Le bal, le souper, les rafraichissements et les convives furent délicieux et brillants. Je ne dansai qu’un seul menuet avec Mme de Chauvelin, ayant passé presque toute la nuit avec son époux. Je lui fis présent de ma traduction des Sept péchés capitaux qu’il reçut avec beaucoup de plaisir… 

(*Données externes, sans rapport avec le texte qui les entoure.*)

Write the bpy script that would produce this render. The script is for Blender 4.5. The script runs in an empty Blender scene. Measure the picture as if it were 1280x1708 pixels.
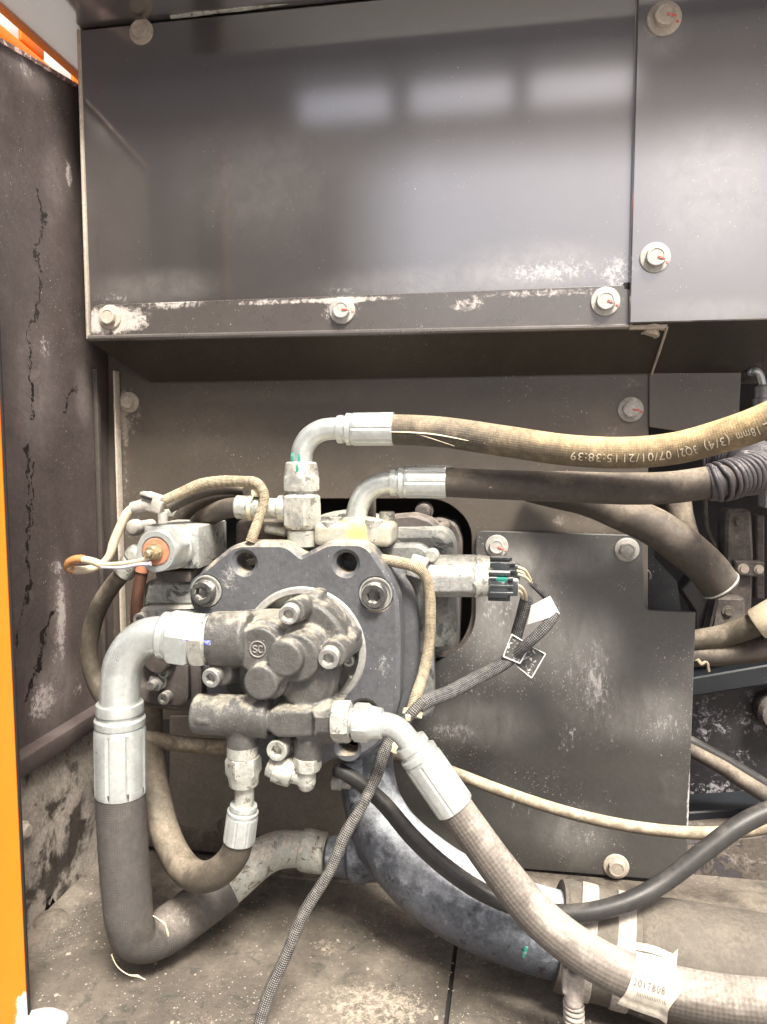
import bpy, bmesh, math, random
from mathutils import Vector, Matrix
from mathutils.geometry import tessellate_polygon
random.seed(7)
S = bpy.context.scene
COL = S.collection
# ------------------------------------------------------------------ camera
W0, H0, F = 1280.0, 1708.0, 1233.0
YAW, PITCH = math.radians(9.5), math.radians(4.5)
cam = bpy.data.objects.new('camera', bpy.data.cameras.new('camera'))
COL.objects.link(cam)
cam.location = (0, 0, 0)
cam.rotation_euler = (math.radians(90) - PITCH, 0, YAW)
cam.data.sensor_fit = 'VERTICAL'
cam.data.sensor_height = 36.0
cam.data.lens = F / H0 * 36.0
cam.data.clip_start = 0.02
cam.data.clip_end = 500.0
S.camera = cam
# ------------------------------------------------------------------ world and sun
SUN_EL, SUN_AZ = math.radians(57), math.radians(150)   # azimuth clockwise from +Y: behind the camera, to its right
w = bpy.data.worlds.new('World'); S.world = w; w.use_nodes = True
nt = w.node_tree; bg = nt.nodes['Background']
sky = nt.nodes.new('ShaderNodeTexSky'); sky.sky_type = 'NISHITA'; sky.sun_disc = False
sky.sun_elevation = SUN_EL; sky.sun_rotation = SUN_AZ
sky.air_density = 0.7; sky.dust_density = 8.0; sky.ozone_density = 0.3
nt.links.new(sky.outputs[0], bg.inputs[0]); bg.inputs[1].default_value = 0.115
sun = bpy.data.objects.new('sun', bpy.data.lights.new('sun', 'SUN')); COL.objects.link(sun)
sun.data.energy = 3.7; sun.data.angle = math.radians(14); sun.data.color = (1.0, 0.95, 0.86)
sd = Vector((math.sin(SUN_AZ) * math.cos(SUN_EL), math.cos(SUN_AZ) * math.cos(SUN_EL), math.sin(SUN_EL)))
sun.rotation_euler = sd.to_track_quat('Z', 'Y').to_euler()
S.view_settings.view_transform = 'Standard'; S.view_settings.look = 'None'
S.view_settings.exposure = 1.27; S.view_settings.gamma = 1.0
# ------------------------------------------------------------------ helpers: picture -> place
fw = Vector((-math.sin(YAW) * math.cos(PITCH), math.cos(YAW) * math.cos(PITCH), -math.sin(PITCH)))
rt = Vector((math.cos(YAW), math.sin(YAW), 0)); up = rt.cross(fw)
def ray(px, py): return fw + rt * ((px - 640) / F) + up * ((854 - py) / F)
def P(px, py, Y): d = ray(px, py); return d * (Y / d.y)
def PX(px, py, X): d = ray(px, py); return d * (X / d.x)
def PZ(px, py, Z): d = ray(px, py); return d * (Z / d.z)
def R(px, py, Y, n): return n * (Y / ray(px, py).y) / F
def proj(p): d = p.dot(fw); return 640 + F * p.dot(rt) / d, 854 - F * p.dot(up) / d

class MB:
    def __init__(s): s.v = []; s.f = []; s.uv = {}
    def ring_strip(s, a, b, n, uva=None):
        for i in range(n):
            j = (i + 1) % n
            s.f.append((a + i, a + j, b + j, b + i))
            if uva: s.uv[len(s.f) - 1] = uva(i)
    def lathe(s, p0, ax, rings, seg=40, capa=True, capb=True, rot=0.0):
        """rings: (distance along axis, radius, 'h' for a hexagon given by its apothem)"""
        ax = Vector(ax).normalized()
        t = Vector((0, 0, 1)) if abs(ax.z) < .9 else Vector((1, 0, 0))
        u = ax.cross(t).normalized(); v = ax.cross(u)
        st = []
        for rg in rings:
            d, r = rg[0], rg[1]; hx = len(rg) > 2
            st.append(len(s.v))
            for i in range(seg):
                a = 2 * math.pi * i / seg
                if hx:
                    k = (a % (math.pi / 3)) - math.pi / 6
                    rr = r / math.cos(k)
                    if len(rg) > 3: rr = min(rr, rg[3])
                else: rr = r
                a += rot
                s.v.append(Vector(p0) + ax * d + (u * math.cos(a) + v * math.sin(a)) * rr)
        for a, b in zip(st, st[1:]): s.ring_strip(b, a, seg)
        if capa: s.f.append(tuple(range(st[0], st[0] + seg)))
        if capb: s.f.append(tuple(reversed(range(st[-1], st[-1] + seg))))
        return s
    def tube(s, pts, rad, seg=20, cap=True, mod=None, step=None, flat=1.0):
        c = catmull(pts, rad, step)
        n = len(c); st = []
        T = []
        for i in range(n):
            a = c[max(i - 1, 0)][0]; b = c[min(i + 1, n - 1)][0]; T.append((b - a).normalized())
        u = T[0].orthogonal().normalized(); L = 0; ls = []
        for i in range(n):
            if i: L += (c[i][0] - c[i - 1][0]).length
            ls.append(L)
            u = (u - T[i] * u.dot(T[i])).normalized(); v = T[i].cross(u)
            st.append(len(s.v)); r = c[i][1]
            for k in range(seg):
                a = 2 * math.pi * k / seg
                rr = r * (mod(L, a, i / (n - 1)) if mod else 1.0)
                s.v.append(c[i][0] + (u * math.cos(a) + v * math.sin(a) * flat) * rr)
        rm = sum(x[1] for x in c) / n
        for i in range(n - 1):
            def uva(k, i=i):
                a0, a1 = k / seg * 2 * math.pi * rm, (k + 1) / seg * 2 * math.pi * rm
                return ((ls[i], a0), (ls[i], a1), (ls[i + 1], a1), (ls[i + 1], a0))
            s.ring_strip(st[i], st[i + 1], seg, uva)
        if cap:
            s.f.append(tuple(reversed(range(st[0], st[0] + seg)))); s.f.append(tuple(range(st[-1], st[-1] + seg)))
        return s
    def box(s, c, size, bev=0.0, M=None):
        bm = bmesh.new(); bmesh.ops.create_cube(bm, size=1.0)
        for v in bm.verts: v.co = Vector((v.co.x * size[0], v.co.y * size[1], v.co.z * size[2]))
        if bev: bmesh.ops.bevel(bm, geom=list(bm.edges), offset=bev, segments=2, affect='EDGES', profile=0.5)
        return s.add_bm(bm, Matrix.Translation(Vector(c)) @ (M.to_4x4() if M else Matrix.Identity(4)))
    def add_bm(s, bm, M=None):
        o = len(s.v); bm.verts.index_update()
        for v in bm.verts: s.v.append((M @ v.co) if M else v.co.copy())
        for f in bm.faces: s.f.append(tuple(o + v.index for v in f.verts))
        bm.free(); return s
    def prism(s, outer, depth, holes=(), ch=0.0, back=None):
        """outer: list of 3-D points in a plane facing the camera (clockwise or not), pushed back along depth vector; ch = chamfer on the front"""
        depth = Vector(depth); dn = depth.normalized()
        loops = [list(outer)] + [list(h) for h in holes]
        nrm = -dn
        def area(l):
            a = Vector((0, 0, 0)); 
            for i in range(len(l)): a += l[i].cross(l[(i + 1) % len(l)])
            return a.dot(nrm)
        if area(loops[0]) < 0: loops[0].reverse()
        for h in loops[1:]:
            if area(h) > 0: h.reverse()
        def inset(l, d):
            r = []; n = len(l)
            for i in range(n):
                a = (l[i] - l[i - 1]).normalized(); b = (l[(i + 1) % n] - l[i]).normalized()
                na = nrm.cross(a); nb = nrm.cross(b)
                m = (na + nb); m = m / max(m.length_squared / 2, .35)
                r.append(l[i] + m * d)
            return r
        front = [inset(l, ch) for l in loops] if ch else loops
        base = []
        for fr, l in zip(front, loops):
            n = len(l); a = len(s.v); s.v += fr; base.append(a); prev = a
            if ch:
                b = len(s.v); s.v += [p + dn * ch for p in l]; s.ring_strip(b, prev, n); prev = b
            c = len(s.v); s.v += [p + depth for p in l]; s.ring_strip(c, prev, n)
        tri = tessellate_polygon(front)
        flat = []; 
        for a, l in zip(base, loops): flat += list(range(a, a + len(l)))
        bk = []
        for a, l in zip(base, loops): bk += list(range(a + len(l) * (2 if ch else 1), a + len(l) * (3 if ch else 2)))
        allf = [p for l in front for p in l]
        for t in tri:
            i, j, k = t
            if (allf[j] - allf[i]).cross(allf[k] - allf[i]).dot(nrm) < 0: i, j, k = k, j, i
            s.f.append((flat[i], flat[j], flat[k])); s.f.append((bk[k], bk[j], bk[i]))
        return s
    def quad(s, a, b, c, d, t):
        """a four-cornered plate with thickness vector t"""
        o = len(s.v); t = Vector(t)
        s.v += [Vector(a), Vector(b), Vector(c), Vector(d)] + [Vector(q) + t for q in (a, b, c, d)]
        s.f += [(o, o+1, o+2, o+3), (o+7, o+6, o+5, o+4), (o, o+4, o+5, o+1), (o+1, o+5, o+6, o+2), (o+2, o+6, o+7, o+3), (o+3, o+7, o+4, o)]
        return s

def catmull(pts, rad, step=None):
    pts = [Vector(p) for p in pts]; out = []
    if len(pts) == 2:
        n = 8; return [(pts[0].lerp(pts[1], i / n), rad[0] + (rad[1] - rad[0]) * i / n) for i in range(n + 1)]
    q = [pts[0] * 2 - pts[1]] + pts + [pts[-1] * 2 - pts[-2]]
    for i in range(len(pts) - 1):
        p0, p1, p2, p3 = q[i:i + 4]
        n = max(4, int((p2 - p1).length / (step or 0.007)))
        # centripetal knots
        k1 = max((p1 - p0).length, 1e-5) ** .5; k2 = k1 + max((p2 - p1).length, 1e-5) ** .5; k3 = k2 + max((p3 - p2).length, 1e-5) ** .5
        for j in range(n + (1 if i == len(pts) - 2 else 0)):
            t = k1 + (k2 - k1) * j / n
            A1 = p0 * ((k1 - t) / k1) + p1 * (t / k1)
            A2 = p1 * ((k2 - t) / (k2 - k1)) + p2 * ((t - k1) / (k2 - k1))
            A3 = p2 * ((k3 - t) / (k3 - k2)) + p3 * ((t - k2) / (k3 - k2))
            B1 = A1 * ((k2 - t) / k2) + A2 * (t / k2)
            B2 = A2 * ((k3 - t) / (k3 - k1)) + A3 * ((t - k1) / (k3 - k1))
            out.append((B1 * ((k2 - t) / (k2 - k1)) + B2 * ((t - k1) / (k2 - k1)), rad[i] + (rad[i + 1] - rad[i]) * j / n))
    return out
def TP(spec): return [P(a, b, c) for a, b, c, r in spec], [R(a, b, c, r) for a, b, c, r in spec]
def circ(px, py, Y, n, seg=32):
    c = P(px, py, Y); r = R(px, py, Y, n)
    return [c + Vector((math.cos(2*math.pi*i/seg), 0, math.sin(2*math.pi*i/seg))) * r for i in range(seg)]
def rpoly(pts, Y, rr=0, seg=5):
    """picture polygon on the plane Y with corners rounded by rr pixels (a number, or one per corner)"""
    out = []; n = len(pts)
    for i in range(n):
        r = rr[i] if isinstance(rr, (list, tuple)) else rr
        p = Vector(pts[i]); a = Vector(pts[i - 1]) - p; b = Vector(pts[(i + 1) % n]) - p
        if r <= 0: out.append(P(p.x, p.y, Y)); continue
        r = min(r, a.length * .49, b.length * .49)
        A = p + a.normalized() * r; B = p + b.normalized() * r
        for k in range(seg + 1):
            t = k / seg; q = A * (1 - t) ** 2 + p * 2 * t * (1 - t) + B * t * t
            out.append(P(q.x, q.y, Y))
    return out

ORG = {}
def finish(o, label=None, cat=None, group=None, kind=None):
    for k, v in (('label', label), ('category', cat), ('group', group), ('kind', kind)):
        if v: o[k] = v
    return o
def thing(name, label, cat, org, group=None):
    o = bpy.data.objects.new(name, None); COL.objects.link(o); o.location = org; o.empty_display_size = .03
    ORG[o.name] = Vector(org); return finish(o, label, cat, group)
def mk(name, mb, mat, ang=32):
    me = bpy.data.meshes.new(name)
    me.from_pydata([tuple(v) for v in mb.v], [], mb.f); me.validate()
    if mb.uv and len(me.polygons) == len(mb.f):
        l = me.uv_layers.new(name='UVMap')
        for p in me.polygons:
            q = mb.uv.get(p.index)
            if q and len(q) == p.loop_total:
                for k, li in enumerate(p.loop_indices): l.data[li].uv = q[k]
    if mat: me.materials.append(mat)
    me.shade_smooth()
    if ang: me.set_sharp_from_angle(angle=math.radians(ang))
    return me
def part(name, mb, mat, parent=None, ang=32, label=None, kind=None):
    org = ORG[parent.name] if parent else Vector((0, 0, 0))
    for i, v in enumerate(mb.v): mb.v[i] = Vector(v) - org
    o = bpy.data.objects.new(name, mk(name, mb, mat, ang)); COL.objects.link(o)
    if parent: o.parent = parent
    ORG[o.name] = org
    return finish(o, label, None, None, kind)
def solo(name, mb, mat, label, cat, org, group=None, ang=32, kind=None):
    org = Vector(org)
    for i, v in enumerate(mb.v): mb.v[i] = Vector(v) - org
    o = bpy.data.objects.new(name, mk(name, mb, mat, ang)); COL.objects.link(o); o.location = org; ORG[o.name] = org
    return finish(o, label, cat, group, kind)
def cast(name, mb, mat, parent, vox=0.0017, it=5, ang=None, label=None):
    """fuse overlapping solids into one casting with softened inner corners"""
    o = part(name, mb, mat, parent, ang=0, label=label)
    m = o.modifiers.new('r', 'REMESH'); m.mode = 'VOXEL'; m.voxel_size = vox; m.use_smooth_shade = True
    m2 = o.modifiers.new('s', 'SMOOTH'); m2.factor = .5; m2.iterations = it
    dg = bpy.context.evaluated_depsgraph_get(); dg.update()
    me = bpy.data.meshes.new_from_object(o.evaluated_get(dg)); o.modifiers.clear(); o.data = me; me.name = name
    if not me.materials: me.materials.append(mat)
    me.shade_smooth()
    return o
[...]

M. de Chauvelin partit le surlendemain ». 
Casanova. Mémoires.

Ce bal précède de quelques jours une des aventures fameuses des Mémoires, celle où Casanova connaît sa nuit d’amour le plus torride avec la vieille veuve qu’il appelle « la boiteuse ».  Il a imaginé toute une mise en scène pour passer la nuit avec Mme de ***, dont il est amoureux, malgré la présence de son mari. La boiteuse, jalouse et agacée par ce séducteur un peu trop sûr de lui-même, a profité de l'obscurité pour prendre la place  de  Mme de ***. Casanova a déployé tout son savoir-faire pour éblouir sa belle qui lui offre une nuit de folie. Mais le lendemain, Il découvre son erreur : M de *** se plaint qu'il ne soit pas venu la rejoindre.

La lettre que la boiteuse lui écrit alors, pour parachever sa vengeance, ne manque pas de piquant pour un don Juan comme Casanova « Je me suis vengée en ce que vous ne pouvez plus la croire une merveille, puisque m’ayant prise pour elle, la différence entre elle et moi doit être nulle : mais je vous ai rendu un service important puisque cette certitude doit vous guérir de votre folle passion. Vous ne l’adorerez plus de préférence à toutes les autres femmes qui ne valent ni plus ni moins que cette belle »

Il faut relire ce texte superbe et peut-être, comme moi cette fois-ci, vous vous souviendrez aussi de Monsieur et de Madame de Chauvelin sur lesquels mon attention avait glissé sans laisser la moindre trace lors de ma 1ère lecture.

Les contemporains de Casanova ne devaient pas ignorer les Chauvelin avec la même indifférence que moi  :le marquis de Chauvelin était un personnage considérable qui, de plus, était connu dans l’Europe entière pour son célèbre poème « Les sept péchés capitaux ».